(begin)
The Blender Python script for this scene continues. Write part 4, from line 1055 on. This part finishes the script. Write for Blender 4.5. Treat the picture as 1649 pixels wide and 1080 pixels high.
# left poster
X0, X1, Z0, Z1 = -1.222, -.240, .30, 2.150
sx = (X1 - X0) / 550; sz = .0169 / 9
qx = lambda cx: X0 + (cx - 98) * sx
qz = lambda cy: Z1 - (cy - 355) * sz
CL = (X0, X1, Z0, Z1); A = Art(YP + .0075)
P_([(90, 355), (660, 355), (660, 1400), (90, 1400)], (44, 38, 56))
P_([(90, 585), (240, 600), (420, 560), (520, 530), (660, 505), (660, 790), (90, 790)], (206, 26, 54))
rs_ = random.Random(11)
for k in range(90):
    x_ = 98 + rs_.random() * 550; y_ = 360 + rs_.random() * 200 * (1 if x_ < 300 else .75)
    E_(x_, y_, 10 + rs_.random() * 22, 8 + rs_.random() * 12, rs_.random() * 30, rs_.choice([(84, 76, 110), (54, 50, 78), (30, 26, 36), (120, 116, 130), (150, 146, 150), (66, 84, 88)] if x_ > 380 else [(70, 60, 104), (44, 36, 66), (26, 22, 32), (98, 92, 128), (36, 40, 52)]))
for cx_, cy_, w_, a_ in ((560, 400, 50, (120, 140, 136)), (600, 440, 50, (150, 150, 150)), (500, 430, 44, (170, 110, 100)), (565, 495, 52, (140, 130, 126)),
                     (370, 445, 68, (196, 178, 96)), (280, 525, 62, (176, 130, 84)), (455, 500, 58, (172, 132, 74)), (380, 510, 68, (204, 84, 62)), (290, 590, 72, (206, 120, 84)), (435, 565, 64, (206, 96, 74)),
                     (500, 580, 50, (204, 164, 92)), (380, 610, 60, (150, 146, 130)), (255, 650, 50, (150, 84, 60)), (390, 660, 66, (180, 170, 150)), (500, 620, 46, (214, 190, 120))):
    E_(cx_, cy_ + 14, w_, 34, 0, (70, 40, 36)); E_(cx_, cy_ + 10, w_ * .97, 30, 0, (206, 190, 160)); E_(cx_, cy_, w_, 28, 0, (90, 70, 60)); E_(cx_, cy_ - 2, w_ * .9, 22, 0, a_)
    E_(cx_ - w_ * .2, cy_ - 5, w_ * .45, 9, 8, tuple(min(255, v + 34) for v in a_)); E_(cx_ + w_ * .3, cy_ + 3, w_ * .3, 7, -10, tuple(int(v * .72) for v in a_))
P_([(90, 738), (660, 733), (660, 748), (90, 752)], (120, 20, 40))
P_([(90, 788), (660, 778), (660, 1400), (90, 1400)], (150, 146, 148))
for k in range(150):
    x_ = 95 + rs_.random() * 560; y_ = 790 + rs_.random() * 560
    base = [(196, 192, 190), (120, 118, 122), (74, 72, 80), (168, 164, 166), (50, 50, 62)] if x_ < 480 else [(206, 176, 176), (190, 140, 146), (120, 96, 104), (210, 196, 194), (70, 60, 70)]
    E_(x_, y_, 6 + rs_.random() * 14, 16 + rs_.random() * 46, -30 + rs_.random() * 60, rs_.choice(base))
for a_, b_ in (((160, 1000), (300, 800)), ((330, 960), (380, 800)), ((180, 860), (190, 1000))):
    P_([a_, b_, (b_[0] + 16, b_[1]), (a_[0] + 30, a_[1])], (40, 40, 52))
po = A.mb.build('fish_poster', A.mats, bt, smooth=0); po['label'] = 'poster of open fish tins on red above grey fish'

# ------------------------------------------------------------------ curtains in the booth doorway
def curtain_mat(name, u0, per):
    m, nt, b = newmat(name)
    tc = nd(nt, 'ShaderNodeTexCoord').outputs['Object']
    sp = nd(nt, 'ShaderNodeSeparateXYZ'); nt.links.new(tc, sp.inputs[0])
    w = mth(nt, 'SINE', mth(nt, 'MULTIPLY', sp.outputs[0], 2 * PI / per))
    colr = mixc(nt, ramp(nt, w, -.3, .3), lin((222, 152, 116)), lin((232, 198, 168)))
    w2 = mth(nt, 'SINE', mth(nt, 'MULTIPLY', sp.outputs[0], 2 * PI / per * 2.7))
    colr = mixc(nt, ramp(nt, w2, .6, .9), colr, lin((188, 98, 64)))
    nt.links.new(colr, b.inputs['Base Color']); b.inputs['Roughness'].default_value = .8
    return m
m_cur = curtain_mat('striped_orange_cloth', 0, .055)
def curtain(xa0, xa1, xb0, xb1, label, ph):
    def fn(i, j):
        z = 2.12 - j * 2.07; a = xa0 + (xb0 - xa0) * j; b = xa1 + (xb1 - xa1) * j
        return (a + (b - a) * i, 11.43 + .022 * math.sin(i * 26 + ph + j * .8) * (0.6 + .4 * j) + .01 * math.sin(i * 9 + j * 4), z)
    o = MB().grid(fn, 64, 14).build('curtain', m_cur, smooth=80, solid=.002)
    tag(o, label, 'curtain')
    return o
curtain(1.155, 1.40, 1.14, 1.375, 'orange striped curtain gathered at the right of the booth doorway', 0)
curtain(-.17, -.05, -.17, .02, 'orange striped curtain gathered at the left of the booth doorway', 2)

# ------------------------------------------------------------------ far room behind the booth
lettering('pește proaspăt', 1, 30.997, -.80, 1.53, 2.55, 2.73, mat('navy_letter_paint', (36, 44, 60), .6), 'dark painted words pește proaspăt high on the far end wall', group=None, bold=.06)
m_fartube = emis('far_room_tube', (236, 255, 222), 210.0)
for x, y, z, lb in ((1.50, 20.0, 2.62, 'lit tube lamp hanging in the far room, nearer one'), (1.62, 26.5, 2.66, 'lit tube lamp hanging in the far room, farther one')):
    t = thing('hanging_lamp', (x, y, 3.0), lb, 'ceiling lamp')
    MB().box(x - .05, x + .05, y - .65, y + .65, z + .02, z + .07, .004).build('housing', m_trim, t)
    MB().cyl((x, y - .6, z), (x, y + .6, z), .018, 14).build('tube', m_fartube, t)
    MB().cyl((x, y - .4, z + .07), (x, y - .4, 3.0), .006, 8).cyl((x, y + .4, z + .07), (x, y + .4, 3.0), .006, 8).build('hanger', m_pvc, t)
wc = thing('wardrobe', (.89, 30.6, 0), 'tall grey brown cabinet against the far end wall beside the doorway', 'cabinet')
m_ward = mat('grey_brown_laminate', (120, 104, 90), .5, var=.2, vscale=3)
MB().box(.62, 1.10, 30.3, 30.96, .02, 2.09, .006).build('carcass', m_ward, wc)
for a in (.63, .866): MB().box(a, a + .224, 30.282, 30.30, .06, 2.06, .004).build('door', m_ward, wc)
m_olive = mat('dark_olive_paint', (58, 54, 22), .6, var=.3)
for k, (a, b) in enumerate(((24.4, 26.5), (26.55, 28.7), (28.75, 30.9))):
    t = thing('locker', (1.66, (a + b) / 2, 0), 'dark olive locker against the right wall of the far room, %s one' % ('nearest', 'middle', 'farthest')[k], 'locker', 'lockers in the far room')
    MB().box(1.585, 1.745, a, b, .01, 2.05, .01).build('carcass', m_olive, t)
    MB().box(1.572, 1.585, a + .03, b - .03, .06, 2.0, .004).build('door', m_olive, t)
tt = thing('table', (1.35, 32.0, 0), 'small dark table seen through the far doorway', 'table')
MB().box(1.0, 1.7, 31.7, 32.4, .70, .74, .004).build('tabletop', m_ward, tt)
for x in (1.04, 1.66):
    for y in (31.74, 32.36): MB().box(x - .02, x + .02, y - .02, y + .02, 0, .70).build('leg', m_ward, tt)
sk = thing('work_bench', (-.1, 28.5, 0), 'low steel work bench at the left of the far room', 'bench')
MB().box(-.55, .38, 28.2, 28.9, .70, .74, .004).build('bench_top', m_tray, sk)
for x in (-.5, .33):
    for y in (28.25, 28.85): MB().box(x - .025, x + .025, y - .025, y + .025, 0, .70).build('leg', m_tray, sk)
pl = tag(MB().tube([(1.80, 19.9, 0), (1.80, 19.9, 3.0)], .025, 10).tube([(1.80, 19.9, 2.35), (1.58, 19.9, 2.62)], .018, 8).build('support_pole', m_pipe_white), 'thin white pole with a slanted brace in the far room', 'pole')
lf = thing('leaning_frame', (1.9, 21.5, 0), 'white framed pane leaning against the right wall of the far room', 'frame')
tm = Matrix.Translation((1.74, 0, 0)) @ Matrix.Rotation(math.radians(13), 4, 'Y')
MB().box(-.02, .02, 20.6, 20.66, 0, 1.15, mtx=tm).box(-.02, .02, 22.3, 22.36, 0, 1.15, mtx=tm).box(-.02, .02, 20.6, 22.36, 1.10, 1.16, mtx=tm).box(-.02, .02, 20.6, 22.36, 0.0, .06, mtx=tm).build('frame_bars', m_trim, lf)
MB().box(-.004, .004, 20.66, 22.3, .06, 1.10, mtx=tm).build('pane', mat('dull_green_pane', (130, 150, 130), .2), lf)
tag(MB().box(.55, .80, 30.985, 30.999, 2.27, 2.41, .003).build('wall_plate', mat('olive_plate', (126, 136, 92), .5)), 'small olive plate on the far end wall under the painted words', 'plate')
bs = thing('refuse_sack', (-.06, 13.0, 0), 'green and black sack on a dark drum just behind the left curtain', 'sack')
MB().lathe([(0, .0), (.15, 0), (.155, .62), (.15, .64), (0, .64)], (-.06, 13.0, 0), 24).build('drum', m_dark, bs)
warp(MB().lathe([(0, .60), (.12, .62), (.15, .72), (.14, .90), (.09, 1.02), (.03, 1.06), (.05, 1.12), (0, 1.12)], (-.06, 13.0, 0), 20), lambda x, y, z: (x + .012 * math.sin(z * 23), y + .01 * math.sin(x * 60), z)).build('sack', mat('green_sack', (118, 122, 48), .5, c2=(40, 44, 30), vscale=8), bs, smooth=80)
(end)
• Given problem
Give the number of lines above that hold the word "high", and nothing more.

• Answer to the problem
2